Siracusa – Il mikveh di Ortigia, traccia di un passato ebraico
Da piazza Archimede scendi lungo via della Maestranza, la seconda a destra è via della Giudecca. A ora di pranzo le stradine di Ortigia sono deserte, piove, il quartiere sembra addormentato. Ascolto i miei passi lungo la strada, mentre immagino quello che deve essere stato questo posto prima della cacciata ordinata da Isabella e Ferdinando II d’Aragona, re di Spagna, nel 1492.
Si ipotizza che all’epoca a Siracusa vivessero circa 5000 ebrei e che nel quartiere ebraico vi fossero botteghe, un ospedale, il mercato, il macello, 12 sinagoghe e 3 Mikweh, il più importante dei quali, scoperto solo 25 anni fa dalla marchesa Amalia Danieli Di Bagni durante i lavori di ristrutturazione dell’Hotel all’interno del quale è situato.
Gli ebrei siracusani erano completamente autosufficienti, dediti al commercio. Nel quartiere ebraico c’era anche il forno. Mi lascio andare lungo i vicoli e le case di pietra bianca, quasi a perdermi per le stradine dove mi sembra di sentire le voci allegre dei bambini che giocano nei cortili e sulle piazzette. Immagino le donne intente a stendere i panni o impegnate nella cucina e gli uomini a vendere al mercato. Immagino scene di vita spazzata via da un editto, che costrinse tutta la popolazione a lasciare le case o a convertirsi lasciando quel quartiere nel silenzio.
Senza rendermene conto sono arrivata a via Alagona.
È tardi, il Mikwe è chiuso, mi spiegano.
Devo essere riuscita a impietosire il signore alla reception perché poco dopo la signora Danieli mi accoglie ospitale, con un mazzo di chiavi in mano. Non mi sembra vero.
Nei 52 scalini che seguono per scendere i 18 metri che mi separano dal Mikwe, la signora mi racconta la storia di questo luogo unico. “Stavo facendo i lavori di ristrutturazione del palazzetto – spiega – e non ero riuscita ancora a dare risposta a un quesito: attaccato a un piccolissimo cortile c’era una costruzione senza alcun accesso”. Fu forse la curiosità irresistibile o un’intuizione, ma qualche giorno dopo la signora, assistita da un vecchio muratore, fece fare un buco nel muro della costruzione al di là del quale una piccola stanzetta piena di materiali e detriti lasciò scorgere una interminabile scala: quella che ora sto percorrendo io.

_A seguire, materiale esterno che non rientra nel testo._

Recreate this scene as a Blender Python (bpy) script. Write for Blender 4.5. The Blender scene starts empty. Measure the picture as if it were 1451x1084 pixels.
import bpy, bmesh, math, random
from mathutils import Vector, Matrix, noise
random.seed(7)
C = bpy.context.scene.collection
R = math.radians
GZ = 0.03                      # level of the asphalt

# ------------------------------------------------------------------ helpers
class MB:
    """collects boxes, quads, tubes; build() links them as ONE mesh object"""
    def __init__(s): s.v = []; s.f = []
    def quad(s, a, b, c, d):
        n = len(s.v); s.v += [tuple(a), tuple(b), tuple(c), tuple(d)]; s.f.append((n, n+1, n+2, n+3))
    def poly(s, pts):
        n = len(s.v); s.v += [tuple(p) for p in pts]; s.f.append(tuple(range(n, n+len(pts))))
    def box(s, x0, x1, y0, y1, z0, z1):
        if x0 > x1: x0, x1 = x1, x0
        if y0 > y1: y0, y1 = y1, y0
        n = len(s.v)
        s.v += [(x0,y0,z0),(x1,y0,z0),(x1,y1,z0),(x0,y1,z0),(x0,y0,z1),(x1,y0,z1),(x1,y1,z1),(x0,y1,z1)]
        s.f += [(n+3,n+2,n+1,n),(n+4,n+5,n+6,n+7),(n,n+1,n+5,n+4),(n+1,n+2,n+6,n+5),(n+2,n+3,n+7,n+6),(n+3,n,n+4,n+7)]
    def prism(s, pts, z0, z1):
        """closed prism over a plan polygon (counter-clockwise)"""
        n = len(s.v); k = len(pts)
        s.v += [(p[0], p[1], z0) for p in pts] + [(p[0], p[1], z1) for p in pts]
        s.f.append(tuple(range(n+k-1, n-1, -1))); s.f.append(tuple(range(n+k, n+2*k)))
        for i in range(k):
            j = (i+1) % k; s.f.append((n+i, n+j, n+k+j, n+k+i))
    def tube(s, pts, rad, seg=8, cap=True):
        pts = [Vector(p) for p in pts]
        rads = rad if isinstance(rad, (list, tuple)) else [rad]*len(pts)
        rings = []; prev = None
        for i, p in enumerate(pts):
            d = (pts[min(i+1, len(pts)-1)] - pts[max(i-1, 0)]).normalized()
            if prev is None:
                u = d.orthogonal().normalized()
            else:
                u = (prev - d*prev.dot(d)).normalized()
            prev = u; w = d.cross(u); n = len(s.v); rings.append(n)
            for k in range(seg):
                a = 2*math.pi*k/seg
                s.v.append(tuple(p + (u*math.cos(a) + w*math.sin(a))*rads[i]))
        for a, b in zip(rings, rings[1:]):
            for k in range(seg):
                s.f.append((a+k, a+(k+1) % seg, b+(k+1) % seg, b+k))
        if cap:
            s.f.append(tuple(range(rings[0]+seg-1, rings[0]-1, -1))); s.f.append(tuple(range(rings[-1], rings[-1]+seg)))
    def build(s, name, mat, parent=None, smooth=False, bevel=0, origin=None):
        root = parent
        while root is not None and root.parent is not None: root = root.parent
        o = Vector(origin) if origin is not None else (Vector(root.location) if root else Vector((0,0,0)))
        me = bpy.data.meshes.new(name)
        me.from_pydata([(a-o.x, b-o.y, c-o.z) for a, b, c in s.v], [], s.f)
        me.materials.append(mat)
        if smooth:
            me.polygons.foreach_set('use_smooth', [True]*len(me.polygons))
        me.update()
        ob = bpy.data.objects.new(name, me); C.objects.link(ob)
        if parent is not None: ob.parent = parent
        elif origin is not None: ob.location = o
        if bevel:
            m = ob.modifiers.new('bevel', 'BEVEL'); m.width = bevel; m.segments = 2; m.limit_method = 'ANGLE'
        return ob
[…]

Ci vollero 156 camion per svuotare la stanzetta e riportare alla luce l’antico Mikwe ebraico, una sala quadrata con quattro grandi colonne quadrate, tutto intorno un sedile scolpito nella pietra. Fra le quattro colonne tre vasche poste a trifoglio, poi altre due piccole stanzette attigue, con altre due vasche di acqua limpida. Gioielli scavati nella pietra. Mi guardo intorno incredula ed emozionata osservando una riga nera che segna il livello in cui arrivava l’acqua nei giorni di “piena” e mi sembra un miracolo che dopo 500 anni tutto questo sia tornato a vivere testimone di un tempo magico e lontano, ma riaffiorato ora più forte che mai.